Memory Management Requirements
Include relocation, protection, sharing, logical and physical organization.
Fixed Partitioning
Divide memory into fixed-size regions at startup, leading to internal fragmentation.
Dynamic Partitioning
Create partitions dynamically to fit processes, leading to external fragmentation.
Paging
Divide logical address space into equal-sized pages and physical memory into frames.
Page Table
Maps each page to a specific frame in memory.
TLB (Translation Lookaside Buffer)
A cache that speeds up page-table lookups.
Segmentation
Break a program’s memory into segments corresponding to logical program structures.
External Fragmentation
Occurs because segments can vary in size, leaving unusable free memory.
Virtual Memory
The OS presents a large, uniform address space to each process, even with limited physical memory.
Page Fault
Triggered when a page not in memory is accessed.
FIFO (First-In, First-Out)
Replace the oldest loaded page; simple but can lead to Belady’s anomaly.
LRU (Least Recently Used)
Replace the page that has not been used for the longest time.
Optimal Page Replacement
Replace the page that will not be used for the longest time in the future.
Thrashing
Excessive paging when a process does not have enough frames for its working set.
Working Set Model
Tracks the set of pages a process is currently using.
Long-Term (Job) Scheduling
Controls how many processes enter the system.
Medium-Term Scheduling
Swaps processes in and out of memory.
Short-Term (CPU) Scheduling
Chooses which process in the ready queue runs next.
FCFS (First-Come, First-Served)
Simplest scheduling algorithm, can lead to the convoy effect.
Round Robin (RR)
Uses time slices of equal length for each process, good for interactive systems.
SJF (Shortest Job First)
Minimizes average waiting time but can cause starvation for long jobs.
Priority Scheduling
Process with the highest priority runs first, risking starvation if unmanaged.

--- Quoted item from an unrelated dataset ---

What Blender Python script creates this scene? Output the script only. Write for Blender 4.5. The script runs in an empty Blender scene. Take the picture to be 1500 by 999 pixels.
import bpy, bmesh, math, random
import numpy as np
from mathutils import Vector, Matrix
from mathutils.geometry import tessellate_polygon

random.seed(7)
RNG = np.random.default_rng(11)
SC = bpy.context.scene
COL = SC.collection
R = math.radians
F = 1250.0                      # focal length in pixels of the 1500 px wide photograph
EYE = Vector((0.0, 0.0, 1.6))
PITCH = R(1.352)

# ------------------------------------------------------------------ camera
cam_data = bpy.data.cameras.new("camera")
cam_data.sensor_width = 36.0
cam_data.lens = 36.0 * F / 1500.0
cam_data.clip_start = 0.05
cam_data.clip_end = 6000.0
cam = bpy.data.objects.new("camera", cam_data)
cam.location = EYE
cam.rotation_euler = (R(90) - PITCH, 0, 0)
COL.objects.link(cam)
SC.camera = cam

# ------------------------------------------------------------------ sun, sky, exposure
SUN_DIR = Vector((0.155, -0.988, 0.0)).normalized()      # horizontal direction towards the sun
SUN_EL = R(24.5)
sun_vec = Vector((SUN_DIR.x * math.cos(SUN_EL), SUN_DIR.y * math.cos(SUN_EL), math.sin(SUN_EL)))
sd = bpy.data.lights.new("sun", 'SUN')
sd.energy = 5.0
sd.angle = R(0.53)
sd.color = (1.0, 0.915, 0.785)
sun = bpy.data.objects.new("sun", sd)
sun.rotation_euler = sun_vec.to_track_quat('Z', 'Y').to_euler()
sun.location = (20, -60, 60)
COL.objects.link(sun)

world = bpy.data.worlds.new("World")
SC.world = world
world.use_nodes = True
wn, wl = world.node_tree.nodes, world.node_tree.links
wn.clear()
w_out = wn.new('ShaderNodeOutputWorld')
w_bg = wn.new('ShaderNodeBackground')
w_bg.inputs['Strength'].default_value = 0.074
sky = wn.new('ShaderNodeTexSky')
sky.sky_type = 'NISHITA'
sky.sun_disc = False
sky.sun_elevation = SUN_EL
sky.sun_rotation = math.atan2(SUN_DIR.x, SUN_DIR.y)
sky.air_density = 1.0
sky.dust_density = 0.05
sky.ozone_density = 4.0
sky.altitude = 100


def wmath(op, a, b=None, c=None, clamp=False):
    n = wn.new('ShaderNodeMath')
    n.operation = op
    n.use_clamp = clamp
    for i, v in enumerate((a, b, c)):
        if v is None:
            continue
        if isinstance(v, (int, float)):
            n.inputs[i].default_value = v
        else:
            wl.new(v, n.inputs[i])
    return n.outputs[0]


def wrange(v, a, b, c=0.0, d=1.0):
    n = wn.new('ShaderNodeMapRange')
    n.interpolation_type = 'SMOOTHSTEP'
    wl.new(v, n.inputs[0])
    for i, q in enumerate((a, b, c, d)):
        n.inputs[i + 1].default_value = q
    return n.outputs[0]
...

Symmetric Multiprocessing (SMP)
All CPUs share a global ready queue for scheduling tasks equally.
Hard Real-Time
Missing a deadline is catastrophic, e.g., flight control systems.
Soft Real-Time
Missing a deadline is undesirable but not catastrophic, e.g., multimedia applications.
Priority Inversion
A lower-priority task holds a resource needed by a higher-priority task.
Priority Inheritance
Temporarily boosts the priority of a lower-priority task to avoid long delays.